Dear Giraffe07,
I have been experiencing exactly the same problem as you, but with some Fonts of the Futura Family. And, like you, I have not stumbled upon a solution.
I bought Futura a while ago. It has been working perfectly with Lion, but, under Mountain Lion, not all types continued to do so: Futura Bold and Futura Light can no longer be used in iWork applications. Here, in all iWork applications, the characters are "squashed", ie., the kerning is off. This does not happen in Font Book or any other application. Manually adjusting kerning in iWork, however, does not work, as this will just put them farther apart but not correct the problem, as the wrong offset is now just kind of spread out. So it is a problem of how iWork sets these characters in these families. Here is how the affected fonts look like in Keynote. Interestingly, the corresponding Italic fonts are not affected. Go figure.
Like you, I have tried EVERYTHING mentioned here, setting up new accounts, cleaning cashes, removing fonts, reinstalling fonts, you name it. Nothing worked.
This has been extremely frustrating as I have worked months on developing and perfecting a Keynote layout using these fonts, and simply replacing the fonts will not work for me. There is a reason I used Futura, and Futura Bold cannot be replaced by, for example, Futura Heavy. As I have only switched my MacBook Air to Mountain Lion, but not the MacBook Pro, I am not completely screwed up.
To conclude, it seems that this is a bug in iWork under Mountain Lion. I will go the Apple Store this week and ask one of their Masters of the Universe to see what is written in the Kabbalah about this.
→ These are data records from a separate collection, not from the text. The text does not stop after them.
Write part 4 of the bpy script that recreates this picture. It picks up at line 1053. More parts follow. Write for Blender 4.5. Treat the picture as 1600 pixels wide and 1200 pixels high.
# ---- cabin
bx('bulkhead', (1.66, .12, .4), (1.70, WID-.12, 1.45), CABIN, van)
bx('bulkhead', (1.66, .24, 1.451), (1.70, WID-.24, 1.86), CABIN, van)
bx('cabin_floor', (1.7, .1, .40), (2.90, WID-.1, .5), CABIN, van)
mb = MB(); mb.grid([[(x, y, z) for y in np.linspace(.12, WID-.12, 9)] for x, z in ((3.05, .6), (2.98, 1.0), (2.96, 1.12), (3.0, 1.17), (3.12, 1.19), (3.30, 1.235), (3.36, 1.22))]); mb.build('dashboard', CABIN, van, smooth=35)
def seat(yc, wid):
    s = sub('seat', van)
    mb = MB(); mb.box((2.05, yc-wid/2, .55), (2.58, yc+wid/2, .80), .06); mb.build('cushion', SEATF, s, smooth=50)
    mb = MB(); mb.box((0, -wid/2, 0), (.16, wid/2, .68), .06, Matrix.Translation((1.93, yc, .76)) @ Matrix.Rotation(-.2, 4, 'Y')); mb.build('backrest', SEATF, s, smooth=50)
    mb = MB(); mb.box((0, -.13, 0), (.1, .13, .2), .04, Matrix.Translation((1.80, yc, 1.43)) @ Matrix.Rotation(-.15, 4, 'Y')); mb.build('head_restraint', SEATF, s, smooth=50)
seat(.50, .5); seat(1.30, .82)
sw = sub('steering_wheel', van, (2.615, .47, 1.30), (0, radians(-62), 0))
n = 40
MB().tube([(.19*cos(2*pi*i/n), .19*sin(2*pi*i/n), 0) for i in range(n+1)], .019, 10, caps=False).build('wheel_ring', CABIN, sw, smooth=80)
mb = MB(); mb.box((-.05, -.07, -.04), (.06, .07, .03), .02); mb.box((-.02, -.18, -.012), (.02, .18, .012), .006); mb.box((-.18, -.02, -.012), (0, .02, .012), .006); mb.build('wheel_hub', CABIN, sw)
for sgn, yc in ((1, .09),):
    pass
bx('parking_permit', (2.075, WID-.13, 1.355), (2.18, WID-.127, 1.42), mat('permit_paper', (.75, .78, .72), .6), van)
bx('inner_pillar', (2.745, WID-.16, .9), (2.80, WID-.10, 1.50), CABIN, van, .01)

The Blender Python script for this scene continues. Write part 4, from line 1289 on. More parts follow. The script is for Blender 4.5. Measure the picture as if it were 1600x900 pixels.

I cannot understand how this kind of major screw up can happen to a company that has been synonymous with desktop publishing, and here to their very own flagship applications in that sector -- how can it be they don't work any more within their own ecosystem? I just don't get it.
The alternative for me would be to use for InDesign for presentations. But I am not yet prepared to invest in this.